Mittwoch, 10. März 2010

Mama

Heute betrat eine alte Dame den Laden. Eine Paraguayerin im Herbst ihres Lebens, geschätzte 75-80 Jahre alt, höchstens 1,50m klein, von den Jahrzehnten schwerer Feldarbeit gebeugt und die Haut von der Sonne gegerbt. Allerdings auch mit vielen, hübschen Lachfalten um die Augen, eingegraben von glücklichen Momenten. Eine angenehme Person die man automatisch mit viel Respekt und Entgegenkommen behandelt.
Nach der Begrüssung eröffnete sie uns, dass sie nichts kaufen wolle, sie hätte ein anderes Anliegen. Ihr Sohn Juan würde bei uns täglich sehr viel Canja (ein ganz übler Schnaps) einkaufen und sie bat uns, den Verkauf an ihn zu unterlassen. Sie würde also hiermit verbieten, dass Juan Alkohol bei uns kauft.
Pierre war total geschockt und sagte ihr, dass wir das natürlich ab sofort unterbinden würden. Er entschuldigte sich vielmals und versicherte mehrmals, dass dies nicht noch einmal vorkommen würde.
(Hier gibt es natürlich auch eine Regelung, dass Jungendliche unter 21 Jahren keinen Alkohol konsumieren dürfen und auch der Verkauf zum Konsum verboten ist. Allerdings wird dies hier wie in den 70ern in Deutschland behandelt. Wenn der Sohn eines Nachbarn kommt und für seinen Vater Alkohol und Zigaretten kauft, ist das schon in Ordnung. Wir kennen die Nachbarn hier ja gut, bis jetzt gab es keinerlei Probleme.)
Die Dame war sichtlich erleichtert und wollte gerade den Laden verlassen, als Pierre sie fragte, wer denn ihr Sohn sei. Die Dame zeigte aus dem Fenster zum Nachbarn rüber: "Der da, in der grauen Hose."
Da sass nun Juan, 1,80m gross, ein Kreuz wie ein Preisboxer mit einer Flasche Schnaps in der Hand.

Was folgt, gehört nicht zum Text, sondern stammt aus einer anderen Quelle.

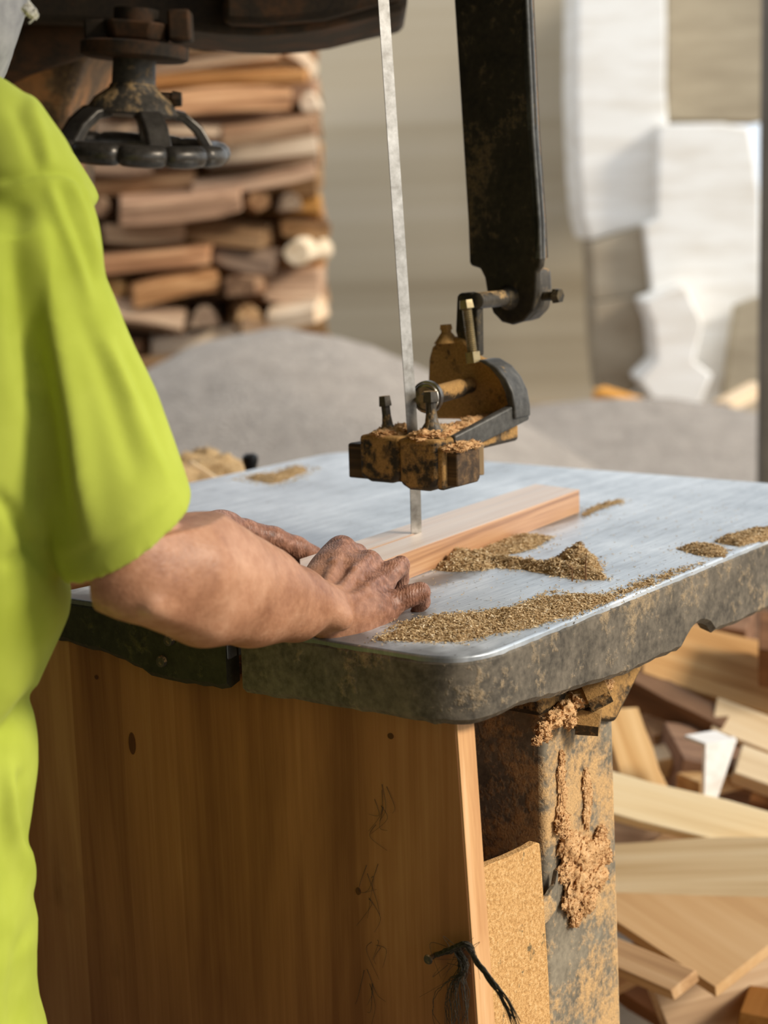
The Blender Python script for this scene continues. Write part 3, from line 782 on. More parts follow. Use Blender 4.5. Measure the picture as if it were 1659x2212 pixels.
def heap(name, poly_px, z, hmax, nchip, seed, label, rough=.5, cell=.0035, Lc=(.002, .006), holes=.25, bumps=(), fall=.02, nmat=None):
    """A patch of sawdust on a level surface: a lumpy bed and loose chips, one object."""
    rg = random.Random(seed)
    poly = [tuple(pz(x, y, z).xy) for x, y in poly_px]
    xs = [p[0] for p in poly]; ys = [p[1] for p in poly]
    from mathutils import noise as mn
    def H(x, y):
        if not inside((x, y), poly): return -1
        e = edge_dist((x, y), poly)
        n_ = mn.fractal(Vector((x * 26, y * 26, seed)), .7, 2.1, 5)
        n2_ = mn.noise(Vector((x * 95, y * 95, seed + 3)))
        h = min(1, e / fall) * (1.0 + .55 * n_) - holes * (1 - min(1, e / (fall * 1.4))) - max(0, -n_ - .35) * 2 * holes + .25 * n2_
        hh = h * hmax
        for bx, by, br, bh in bumps:
            c_ = pz(bx, by, z); rr = ((x - c_.x) ** 2 + (y - c_.y) ** 2) ** .5
            if rr < br: hh += bh * (1 - rr / br) ** 1.2 * (1 + .5 * n2_)
        return hh
    nx = int((max(xs) - min(xs)) / cell) + 2; ny = int((max(ys) - min(ys)) / cell) + 2
    hs = np.full((nx, ny), -1.0)
    for i in range(nx):
        for j in range(ny):
            hs[i, j] = H(min(xs) + i * cell, min(ys) + j * cell)
    b = MB(); idx = {}
    def vid(i, j):
        if (i, j) not in idx:
            idx[i, j] = len(b.v); b.v.append(Vector((min(xs) + i * cell, min(ys) + j * cell, z + max(hs[i, j], -.0004))))
        return idx[i, j]
    for i in range(nx - 1):
        for j in range(ny - 1):
            if max(hs[i, j], hs[i + 1, j], hs[i, j + 1], hs[i + 1, j + 1]) > 0:
                b.f.append((vid(i, j), vid(i + 1, j), vid(i + 1, j + 1), vid(i, j + 1)))
    nb = len(b.f); k = 0
    while k < nchip:
        x = rg.uniform(min(xs) - .01, max(xs) + .01); y = rg.uniform(min(ys) - .01, max(ys) + .01)
        h = H(x, y)
        if h <= 0:
            if rg.random() > (.5 if h > -.5 else .05): continue
            h = 0
            if h == 0 and edge_dist((x, y), poly) > .002 + .020 * rg.random() ** 2.2: continue
        k += 1
        L = rg.uniform(*Lc) * (1 if rg.random() < .6 else .6)
        chip(b, Vector((x, y, z + h + rg.uniform(.0003, .0014))), rg, L, rg.uniform(.0006, .0014))
    o = build(name, b, M_DUST, angle=50)
    o.data.materials.append(M_CHIP)
    mi = [0] * nb + [1] * (len(o.data.polygons) - nb)
    if len(mi) == len(o.data.polygons): o.data.polygons.foreach_set('material_index', mi)
    tag(o, label, 'sawdust', kind='stuff')
    return o
heap('sawdust', [(795, 1386), (862, 1346), (925, 1330), (1000, 1322), (1085, 1314), (1140, 1296), (1188, 1274), (1240, 1283), (1300, 1285), (1340, 1270), (1400, 1247), (1450, 1232), (1525, 1214), (1500, 1228), (1420, 1262), (1330, 1298), (1240, 1335), (1160, 1356), (1080, 1372), (1000, 1392), (940, 1390), (870, 1388)],
     1.0, .004, 8200, 1, 'broad spread of pale sawdust along the near right edge of the table', holes=.35, fall=.025)
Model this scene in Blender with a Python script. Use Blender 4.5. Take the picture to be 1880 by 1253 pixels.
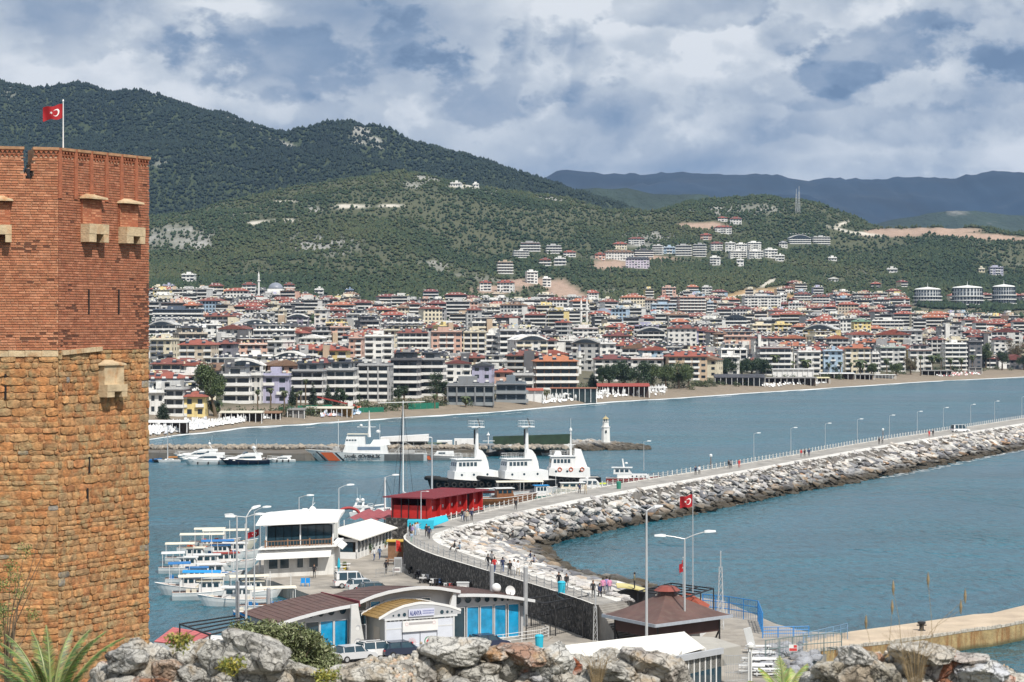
import bpy, bmesh, math, random
import numpy as np
from mathutils import Vector, Matrix, noise as mnoise
random.seed(7); np.random.seed(7)
R = math.radians
sc = bpy.context.scene
C = sc.collection
for o in list(bpy.data.objects): bpy.data.objects.remove(o)
# ------------------------------------------------------------------ camera, world, sun, exposure
F = 4200.0; CX = 940.0; HY = 600.0; CAMZ = 33.0        # telephoto from the castle slope, 33 m above the water
cam_d = bpy.data.cameras.new('camera'); cam = bpy.data.objects.new('camera', cam_d); C.objects.link(cam)
cam.location = (0, 0, CAMZ); cam.rotation_euler = (R(90), 0, 0)
cam_d.sensor_width = 36.0; cam_d.lens = F/1880*36; cam_d.shift_y = -26.5/1880
cam_d.clip_start = 1.0; cam_d.clip_end = 60000
cam_d.dof.use_dof = True; cam_d.dof.focus_distance = 330; cam_d.dof.aperture_fstop = 9
sc.camera = cam
sc.view_settings.view_transform = 'Standard'; sc.view_settings.look = 'None'
sc.view_settings.exposure = 0.06; sc.view_settings.gamma = 1.0; sc.view_settings.use_curve_mapping = False
sc.cycles.max_bounces = 5; sc.cycles.diffuse_bounces = 2; sc.cycles.glossy_bounces = 2
sc.cycles.transmission_bounces = 2; sc.cycles.volume_bounces = 0; sc.cycles.transparent_max_bounces = 6
sc.cycles.caustics_reflective = False; sc.cycles.caustics_refractive = False
sc.cycles.sample_clamp_indirect = 4.0
SUN_AZ = R(30)      # to the right of straight behind the camera
SUN_EL = R(50)
tosun = Vector((math.sin(SUN_AZ)*math.cos(SUN_EL), -math.cos(SUN_AZ)*math.cos(SUN_EL), math.sin(SUN_EL)))
sd = bpy.data.lights.new('sun', 'SUN'); sd.energy = 4.7; sd.angle = R(0.5); sd.color = (1.0, 0.95, 0.87)
sun = bpy.data.objects.new('sun', sd); C.objects.link(sun)
sun.rotation_euler = tosun.to_track_quat('Z', 'Y').to_euler(); sun.location = (0, -50, 200)
def nd(nt, typ, **kw):
 n = nt.nodes.new(typ)
 for k, v in kw.items(): setattr(n, k, v)
 return n
def mth(nt, op, a, b=None, c=None, clamp=False):
 n = nt.nodes.new('ShaderNodeMath'); n.operation = op; n.use_clamp = clamp
 for i, v in enumerate((a, b, c)):
  if v is None: continue
  if isinstance(v, (int, float)): n.inputs[i].default_value = v
  else: nt.links.new(v, n.inputs[i])
 return n.outputs[0]
def ramp(nt, fac, stops, mode='LINEAR'):
 n = nt.nodes.new('ShaderNodeValToRGB'); n.color_ramp.interpolation = mode
 cr = n.color_ramp
 while len(cr.elements) < len(stops): cr.elements.new(0.5)
 for e, (p, c) in zip(cr.elements, stops):
  e.position = p; e.color = (c, c, c, 1) if isinstance(c, (int, float)) else (*c[:3], 1)
 nt.links.new(fac, n.inputs[0]); return n.outputs[0]
def mixc(nt, fac, a, b, bt='MIX'):
 n = nt.nodes.new('ShaderNodeMix'); n.data_type = 'RGBA'; n.blend_type = bt
 for s, v in ((n.inputs[0], fac), (n.inputs[6], a), (n.inputs[7], b)):
  if isinstance(v, (int, float)): s.default_value = v if s == n.inputs[0] else (v, v, v, 1)
  elif isinstance(v, (tuple, list)): s.default_value = (*v[:3], 1)
  else: nt.links.new(v, s)
 return n.outputs[2]
def noise_n(nt, vec, scale, detail=4, rough=0.55, dist=0.0):
 n = nt.nodes.new('ShaderNodeTexNoise'); n.inputs['Scale'].default_value = scale
 n.inputs['Detail'].default_value = detail; n.inputs['Roughness'].default_value = rough
 n.inputs['Distortion'].default_value = dist
 if vec is not None: nt.links.new(vec, n.inputs['Vector'])
 return n.outputs[0]
world = bpy.data.worlds.new('World'); sc.world = world; world.use_nodes = True
nt = world.node_tree; nt.nodes.clear()
sky = nd(nt, 'ShaderNodeTexSky', sky_type='NISHITA', sun_disc=False)
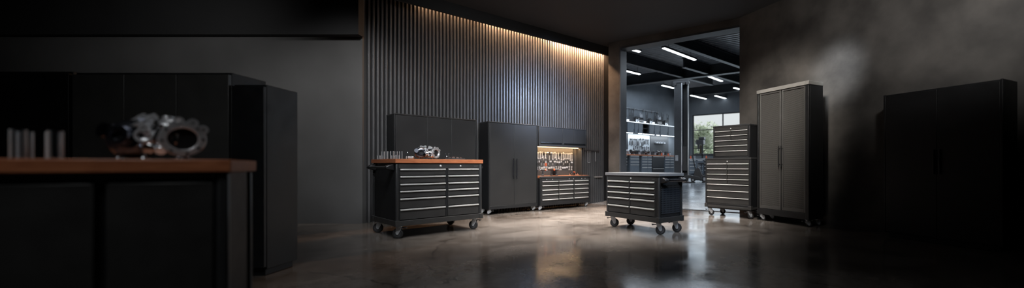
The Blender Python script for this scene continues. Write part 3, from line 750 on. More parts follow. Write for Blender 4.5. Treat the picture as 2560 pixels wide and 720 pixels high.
bs = thing('bench_vise', 'small bench vise with orange jaw cover near the right end of the low bench', 'vise', on3(1433, .14), ang(D1)+.3)
b = MB(); b.box(-.05, -.03, 0, .05, .03, .02); b.box(-.02, -.025, .02, .03, .025, .07); b.box(-.055, -.022, .045, -.03, .022, .075); b.build('body', 'gun', bs, .003)
MB().cyl((-.09, 0, .05), (.03, 0, .05), .008, 10).build('screw', 'chrome', bs); MB().box(.03, -.024, .05, .05, .024, .085).build('jaw', 'orange', bs, .003)
for i, px in enumerate((1425, 1440, 1445)):
    o = tool('socket_cup', 0, lambda: MB().lathe([(.014, .01), (.015, .05), (.020, .05), (.018, 0), (.001, 0)], 14).build('steel_cup', 'chrome'))
    o.location = on3(px, .22+.03*(i % 2)); tag(o, f'little bright steel cup at the right end of the low bench, {ORD[i]} from the left', 'cup', 'steel cups on the low bench')
# hook rail and ledge on the bare slats to the right of the bench
def onw(px, z, off): q = onl(px, A1-off, .94); return (q.x, q.y, z)
hr = thing('hook_rail', 'short dark hook rail fixed to the slats right of the lit pegboard', 'rail', onw(1482, 1.33, .06), ang(D1))
MB().box(-.28, -.012, -.02, .20, .022, .02).build('rail', 'machine', hr, .003)
for x in (-.24, -.17, -.10, .05, .12, .17):
    MB().tube([(x, -.012, 0), (x, -.05, -.01), (x, -.055, .02)], .006, 8).build('hook', 'machine', hr)
for i, x in enumerate((-.17, .05)):
    o = MB().tube([(-.04, 0, 0), (-.04, 0, -.29), (.03, 0, -.29), (.03, 0, 0)] if i == 0 else [(0, 0, 0), (0, 0, -.26)], .005, 8).build('hanging_bar', 'zinc')
    q = Vector(hr.location[:2])+D1*x-N1*.045; o.location = (q.x, q.y, 1.325); o.rotation_euler = (0, 0, ang(D1))
    tag(o, ('U-shaped thin steel bar' if i == 0 else 'straight thin steel bar')+' hanging from the hook rail on the slats', 'bar')
lg = MB(); lg.box(-.13, -.05, 0, .13, .03, .012); lg.box(-.13, -.052, -.006, .13, -.048, .02)
lo = lg.build('wall_ledge', 'alu', None, .002); lo.location = onw(1494, .665, .067); lo.rotation_euler = (0, 0, ang(D1)); tag(lo, 'narrow bright metal ledge low on the slats beside the drawer bench', 'ledge')
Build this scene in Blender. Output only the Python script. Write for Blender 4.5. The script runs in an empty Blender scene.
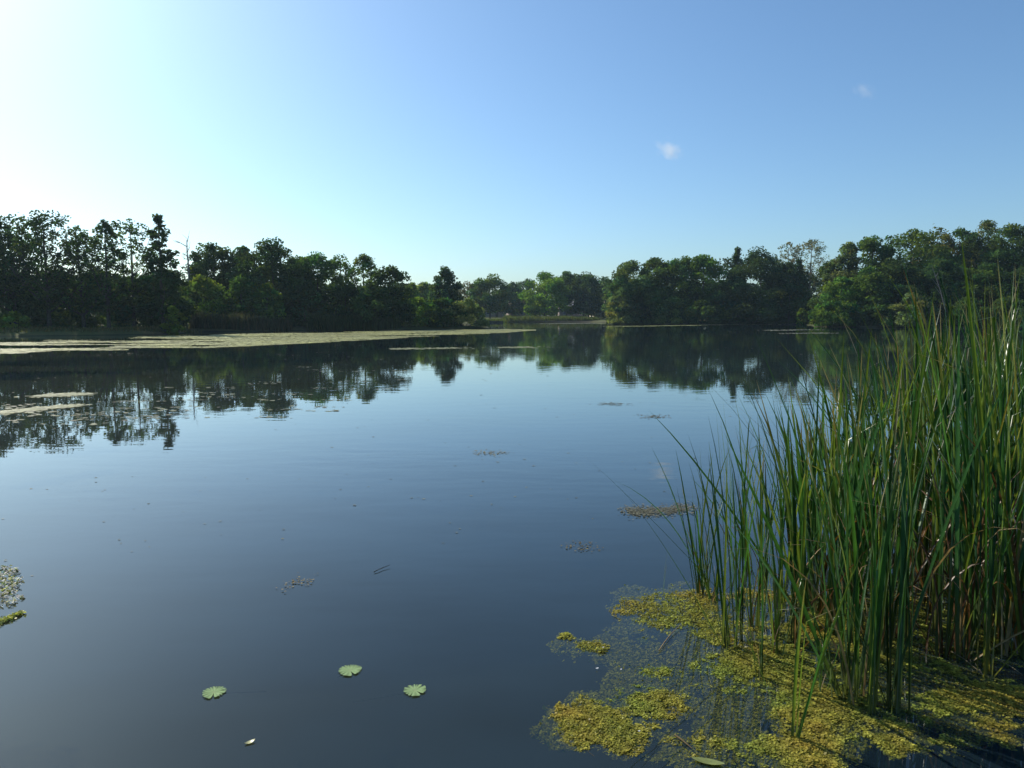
import bpy, math, random
import numpy as np
import zlib

# ------------------------------------------------------------------ camera, sky, sun, exposure
sc = bpy.context.scene
CAM_H = 2.3
F_PX = 711.0
PITCH = math.atan(70.0 / F_PX)
SUN_AZ = math.radians(-47)      # from the view direction (+Y), negative = towards the left
SUN_EL = math.radians(35)

cam_d = bpy.data.cameras.new('camera')
cam = bpy.data.objects.new('camera', cam_d)
sc.collection.objects.link(cam)
cam.location = (0, 0, CAM_H)
cam.rotation_euler = (math.radians(90) - PITCH, 0, 0)
cam_d.sensor_width = 36
cam_d.lens = 36 * F_PX / 1024
cam_d.clip_start = 0.05
cam_d.clip_end = 12000
sc.camera = cam

world = bpy.data.worlds.new('World')
sc.world = world
world.use_nodes = True
wn = world.node_tree
bg = wn.nodes['Background']
sky = wn.nodes.new('ShaderNodeTexSky')
sky.sky_type = 'NISHITA'
sky.sun_disc = False
sky.sun_elevation = SUN_EL
sky.sun_rotation = SUN_AZ
sky.altitude = 50
sky.air_density = 1.0
sky.dust_density = 1.15
sky.ozone_density = 3.0
tint = wn.nodes.new('ShaderNodeVectorMath'); tint.operation = 'MULTIPLY'      # cool white balance of the daylight
tint.inputs[1].default_value = (0.78, 0.975, 1.08)
wn.links.new(sky.outputs[0], tint.inputs[0])
wn.links.new(tint.outputs[0], bg.inputs[0])
bg.inputs[1].default_value = 0.128

sun_d = bpy.data.lights.new('sun', 'SUN')
sun = bpy.data.objects.new('sun', sun_d)
sc.collection.objects.link(sun)
sun_d.energy = 5.0
sun_d.angle = math.radians(0.5)
sun_d.color = (1.0, 0.93, 0.80)
sun.rotation_euler = (math.radians(90) - SUN_EL, 0, math.pi - SUN_AZ)   # shines from azimuth SUN_AZ
sun.location = (-40, 40, 60)

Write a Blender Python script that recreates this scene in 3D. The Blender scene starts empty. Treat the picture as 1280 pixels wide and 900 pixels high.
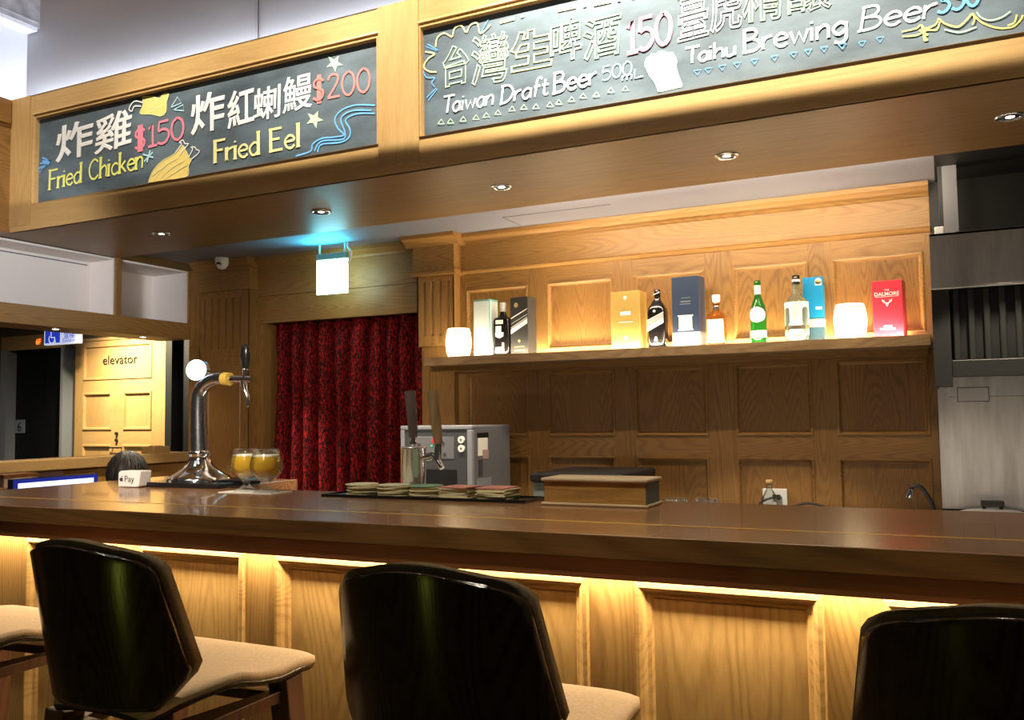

Allerdings ist Juan auch 53 Jahre alt und sieht fast älter aus als seine Mutter.
Pierre richtete erleichtert, aber auch belustigt, noch einmal das Wort an die Dame, diese verliess aber sichtlich befriedigt den Laden, ohne sich noch einmal umzudrehen. Wir hatten noch einige Minuten Zeit um uns über diese Geschichte zu amüsieren, da steuerte Juan auf unser Lokal zu.
Juan: "Eine Flasche Canja, bitte!"
Pierre: "Ich kann dir keinen Canja mehr geben."
Juan: "Doch, schau hier, ich habe auch Geld."
Pierre: "Nein, das geht nicht. Deine Mama war hier und hat das verboten."
Juan: "Scheisse!"
Bedrückt schlich Juan wieder zurück zum Nachbarn, welcher ein paar Minuten später erschien um zwei Flaschen Canja zu kaufen. Da mischen wir uns aber nicht mehr ein, das muss Mama mit dem Nachbarn klären!